▶ WHAT IS ASKED
Write out the listing beneath this instruction in its entirety, exactly as it reads.

▶ SUPPLIED MATERIAL
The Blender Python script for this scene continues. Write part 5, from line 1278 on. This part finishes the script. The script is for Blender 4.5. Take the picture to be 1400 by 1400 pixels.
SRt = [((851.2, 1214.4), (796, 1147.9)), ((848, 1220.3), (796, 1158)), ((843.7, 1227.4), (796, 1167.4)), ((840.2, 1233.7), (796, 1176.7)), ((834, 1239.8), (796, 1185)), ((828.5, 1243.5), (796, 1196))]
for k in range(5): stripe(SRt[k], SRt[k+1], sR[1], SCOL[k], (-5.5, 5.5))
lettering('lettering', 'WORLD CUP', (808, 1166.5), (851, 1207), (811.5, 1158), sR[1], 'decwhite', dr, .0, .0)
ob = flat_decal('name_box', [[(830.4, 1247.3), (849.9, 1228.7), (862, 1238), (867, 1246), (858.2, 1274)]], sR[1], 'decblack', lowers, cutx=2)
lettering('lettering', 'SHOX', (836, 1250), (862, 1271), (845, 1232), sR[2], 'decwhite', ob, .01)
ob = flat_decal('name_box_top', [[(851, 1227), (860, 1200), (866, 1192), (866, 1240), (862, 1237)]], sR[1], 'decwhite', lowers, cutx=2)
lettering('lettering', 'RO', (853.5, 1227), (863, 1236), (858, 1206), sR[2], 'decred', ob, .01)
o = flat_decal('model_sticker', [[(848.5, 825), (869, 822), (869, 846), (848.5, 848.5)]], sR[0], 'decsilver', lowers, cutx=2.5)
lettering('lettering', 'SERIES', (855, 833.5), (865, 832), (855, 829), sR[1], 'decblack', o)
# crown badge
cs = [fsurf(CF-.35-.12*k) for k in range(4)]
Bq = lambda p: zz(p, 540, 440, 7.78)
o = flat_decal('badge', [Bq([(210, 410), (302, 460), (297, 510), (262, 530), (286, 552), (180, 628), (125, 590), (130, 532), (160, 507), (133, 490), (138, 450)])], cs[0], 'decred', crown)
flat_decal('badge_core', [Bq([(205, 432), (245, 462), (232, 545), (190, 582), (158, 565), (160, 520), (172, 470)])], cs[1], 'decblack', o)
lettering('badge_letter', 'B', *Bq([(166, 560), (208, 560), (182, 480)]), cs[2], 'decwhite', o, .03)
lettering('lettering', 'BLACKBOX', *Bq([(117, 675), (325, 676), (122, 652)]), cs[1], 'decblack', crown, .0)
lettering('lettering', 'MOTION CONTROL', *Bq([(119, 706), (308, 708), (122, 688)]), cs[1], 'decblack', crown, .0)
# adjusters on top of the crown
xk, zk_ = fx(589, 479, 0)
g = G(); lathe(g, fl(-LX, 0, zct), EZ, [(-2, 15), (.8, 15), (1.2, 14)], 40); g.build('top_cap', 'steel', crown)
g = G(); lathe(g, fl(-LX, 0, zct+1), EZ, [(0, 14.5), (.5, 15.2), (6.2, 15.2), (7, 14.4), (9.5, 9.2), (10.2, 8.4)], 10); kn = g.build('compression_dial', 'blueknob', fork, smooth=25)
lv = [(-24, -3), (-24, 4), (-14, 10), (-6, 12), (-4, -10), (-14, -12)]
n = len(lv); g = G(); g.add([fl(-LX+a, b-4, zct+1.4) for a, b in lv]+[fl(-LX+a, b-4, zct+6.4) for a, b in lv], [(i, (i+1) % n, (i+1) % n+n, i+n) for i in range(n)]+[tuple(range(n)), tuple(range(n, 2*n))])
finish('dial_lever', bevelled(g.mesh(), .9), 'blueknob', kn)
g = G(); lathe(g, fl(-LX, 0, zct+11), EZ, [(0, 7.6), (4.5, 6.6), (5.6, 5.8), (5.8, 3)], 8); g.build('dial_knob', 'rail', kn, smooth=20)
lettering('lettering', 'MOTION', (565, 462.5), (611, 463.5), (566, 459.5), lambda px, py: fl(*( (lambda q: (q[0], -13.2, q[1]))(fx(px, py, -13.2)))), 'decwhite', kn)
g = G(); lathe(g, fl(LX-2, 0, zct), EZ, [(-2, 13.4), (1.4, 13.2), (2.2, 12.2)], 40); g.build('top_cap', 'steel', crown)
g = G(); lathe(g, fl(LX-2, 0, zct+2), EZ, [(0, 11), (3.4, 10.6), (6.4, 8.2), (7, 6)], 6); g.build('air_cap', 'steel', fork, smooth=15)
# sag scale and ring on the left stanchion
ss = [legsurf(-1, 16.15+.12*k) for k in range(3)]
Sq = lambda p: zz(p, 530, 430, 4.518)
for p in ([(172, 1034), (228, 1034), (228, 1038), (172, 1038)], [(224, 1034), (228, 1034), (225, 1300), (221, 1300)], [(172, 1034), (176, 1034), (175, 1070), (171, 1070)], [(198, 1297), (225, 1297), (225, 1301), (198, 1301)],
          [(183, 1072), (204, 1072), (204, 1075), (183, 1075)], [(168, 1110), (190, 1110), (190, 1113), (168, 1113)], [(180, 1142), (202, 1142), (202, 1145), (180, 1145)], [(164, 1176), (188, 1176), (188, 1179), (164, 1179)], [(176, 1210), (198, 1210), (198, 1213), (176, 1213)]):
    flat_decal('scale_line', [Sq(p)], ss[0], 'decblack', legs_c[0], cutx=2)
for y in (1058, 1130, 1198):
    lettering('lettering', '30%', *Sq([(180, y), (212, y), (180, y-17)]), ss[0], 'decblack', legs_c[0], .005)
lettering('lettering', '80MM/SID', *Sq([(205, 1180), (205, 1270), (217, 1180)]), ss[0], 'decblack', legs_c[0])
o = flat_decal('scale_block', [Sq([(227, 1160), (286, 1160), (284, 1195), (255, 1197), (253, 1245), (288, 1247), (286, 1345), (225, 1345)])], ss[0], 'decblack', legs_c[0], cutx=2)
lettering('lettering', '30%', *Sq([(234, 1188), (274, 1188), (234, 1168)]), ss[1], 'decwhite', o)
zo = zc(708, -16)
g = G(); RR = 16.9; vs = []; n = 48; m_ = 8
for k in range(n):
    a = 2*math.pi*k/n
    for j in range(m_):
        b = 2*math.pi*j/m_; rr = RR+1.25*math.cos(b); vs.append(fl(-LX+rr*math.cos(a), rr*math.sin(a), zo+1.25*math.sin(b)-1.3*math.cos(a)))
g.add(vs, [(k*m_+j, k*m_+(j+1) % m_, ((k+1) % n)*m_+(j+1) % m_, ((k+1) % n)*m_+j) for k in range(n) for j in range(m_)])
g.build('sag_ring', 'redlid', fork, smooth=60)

▶ PROBLEM SOLUTION
The Blender Python script for this scene continues. Write part 5, from line 1278 on. This part finishes the script. The script is for Blender 4.5. Take the picture to be 1400 by 1400 pixels.
SRt = [((851.2, 1214.4), (796, 1147.9)), ((848, 1220.3), (796, 1158)), ((843.7, 1227.4), (796, 1167.4)), ((840.2, 1233.7), (796, 1176.7)), ((834, 1239.8), (796, 1185)), ((828.5, 1243.5), (796, 1196))]
for k in range(5): stripe(SRt[k], SRt[k+1], sR[1], SCOL[k], (-5.5, 5.5))
lettering('lettering', 'WORLD CUP', (808, 1166.5), (851, 1207), (811.5, 1158), sR[1], 'decwhite', dr, .0, .0)
ob = flat_decal('name_box', [[(830.4, 1247.3), (849.9, 1228.7), (862, 1238), (867, 1246), (858.2, 1274)]], sR[1], 'decblack', lowers, cutx=2)
lettering('lettering', 'SHOX', (836, 1250), (862, 1271), (845, 1232), sR[2], 'decwhite', ob, .01)
ob = flat_decal('name_box_top', [[(851, 1227), (860, 1200), (866, 1192), (866, 1240), (862, 1237)]], sR[1], 'decwhite', lowers, cutx=2)
lettering('lettering', 'RO', (853.5, 1227), (863, 1236), (858, 1206), sR[2], 'decred', ob, .01)
o = flat_decal('model_sticker', [[(848.5, 825), (869, 822), (869, 846), (848.5, 848.5)]], sR[0], 'decsilver', lowers, cutx=2.5)
lettering('lettering', 'SERIES', (855, 833.5), (865, 832), (855, 829), sR[1], 'decblack', o)
# crown badge
cs = [fsurf(CF-.35-.12*k) for k in range(4)]
Bq = lambda p: zz(p, 540, 440, 7.78)
o = flat_decal('badge', [Bq([(210, 410), (302, 460), (297, 510), (262, 530), (286, 552), (180, 628), (125, 590), (130, 532), (160, 507), (133, 490), (138, 450)])], cs[0], 'decred', crown)
flat_decal('badge_core', [Bq([(205, 432), (245, 462), (232, 545), (190, 582), (158, 565), (160, 520), (172, 470)])], cs[1], 'decblack', o)
lettering('badge_letter', 'B', *Bq([(166, 560), (208, 560), (182, 480)]), cs[2], 'decwhite', o, .03)
lettering('lettering', 'BLACKBOX', *Bq([(117, 675), (325, 676), (122, 652)]), cs[1], 'decblack', crown, .0)
lettering('lettering', 'MOTION CONTROL', *Bq([(119, 706), (308, 708), (122, 688)]), cs[1], 'decblack', crown, .0)
# adjusters on top of the crown
xk, zk_ = fx(589, 479, 0)
g = G(); lathe(g, fl(-LX, 0, zct), EZ, [(-2, 15), (.8, 15), (1.2, 14)], 40); g.build('top_cap', 'steel', crown)
g = G(); lathe(g, fl(-LX, 0, zct+1), EZ, [(0, 14.5), (.5, 15.2), (6.2, 15.2), (7, 14.4), (9.5, 9.2), (10.2, 8.4)], 10); kn = g.build('compression_dial', 'blueknob', fork, smooth=25)
lv = [(-24, -3), (-24, 4), (-14, 10), (-6, 12), (-4, -10), (-14, -12)]
n = len(lv); g = G(); g.add([fl(-LX+a, b-4, zct+1.4) for a, b in lv]+[fl(-LX+a, b-4, zct+6.4) for a, b in lv], [(i, (i+1) % n, (i+1) % n+n, i+n) for i in range(n)]+[tuple(range(n)), tuple(range(n, 2*n))])
finish('dial_lever', bevelled(g.mesh(), .9), 'blueknob', kn)
g = G(); lathe(g, fl(-LX, 0, zct+11), EZ, [(0, 7.6), (4.5, 6.6), (5.6, 5.8), (5.8, 3)], 8); g.build('dial_knob', 'rail', kn, smooth=20)
lettering('lettering', 'MOTION', (565, 462.5), (611, 463.5), (566, 459.5), lambda px, py: fl(*( (lambda q: (q[0], -13.2, q[1]))(fx(px, py, -13.2)))), 'decwhite', kn)
g = G(); lathe(g, fl(LX-2, 0, zct), EZ, [(-2, 13.4), (1.4, 13.2), (2.2, 12.2)], 40); g.build('top_cap', 'steel', crown)
g = G(); lathe(g, fl(LX-2, 0, zct+2), EZ, [(0, 11), (3.4, 10.6), (6.4, 8.2), (7, 6)], 6); g.build('air_cap', 'steel', fork, smooth=15)
# sag scale and ring on the left stanchion
ss = [legsurf(-1, 16.15+.12*k) for k in range(3)]
Sq = lambda p: zz(p, 530, 430, 4.518)
for p in ([(172, 1034), (228, 1034), (228, 1038), (172, 1038)], [(224, 1034), (228, 1034), (225, 1300), (221, 1300)], [(172, 1034), (176, 1034), (175, 1070), (171, 1070)], [(198, 1297), (225, 1297), (225, 1301), (198, 1301)],
          [(183, 1072), (204, 1072), (204, 1075), (183, 1075)], [(168, 1110), (190, 1110), (190, 1113), (168, 1113)], [(180, 1142), (202, 1142), (202, 1145), (180, 1145)], [(164, 1176), (188, 1176), (188, 1179), (164, 1179)], [(176, 1210), (198, 1210), (198, 1213), (176, 1213)]):
    flat_decal('scale_line', [Sq(p)], ss[0], 'decblack', legs_c[0], cutx=2)
for y in (1058, 1130, 1198):
    lettering('lettering', '30%', *Sq([(180, y), (212, y), (180, y-17)]), ss[0], 'decblack', legs_c[0], .005)
lettering('lettering', '80MM/SID', *Sq([(205, 1180), (205, 1270), (217, 1180)]), ss[0], 'decblack', legs_c[0])
o = flat_decal('scale_block', [Sq([(227, 1160), (286, 1160), (284, 1195), (255, 1197), (253, 1245), (288, 1247), (286, 1345), (225, 1345)])], ss[0], 'decblack', legs_c[0], cutx=2)
lettering('lettering', '30%', *Sq([(234, 1188), (274, 1188), (234, 1168)]), ss[1], 'decwhite', o)
zo = zc(708, -16)
g = G(); RR = 16.9; vs = []; n = 48; m_ = 8
for k in range(n):
    a = 2*math.pi*k/n
    for j in range(m_):
        b = 2*math.pi*j/m_; rr = RR+1.25*math.cos(b); vs.append(fl(-LX+rr*math.cos(a), rr*math.sin(a), zo+1.25*math.sin(b)-1.3*math.cos(a)))
g.add(vs, [(k*m_+j, k*m_+(j+1) % m_, ((k+1) % n)*m_+(j+1) % m_, ((k+1) % n)*m_+j) for k in range(n) for j in range(m_)])
g.build('sag_ring', 'redlid', fork, smooth=60)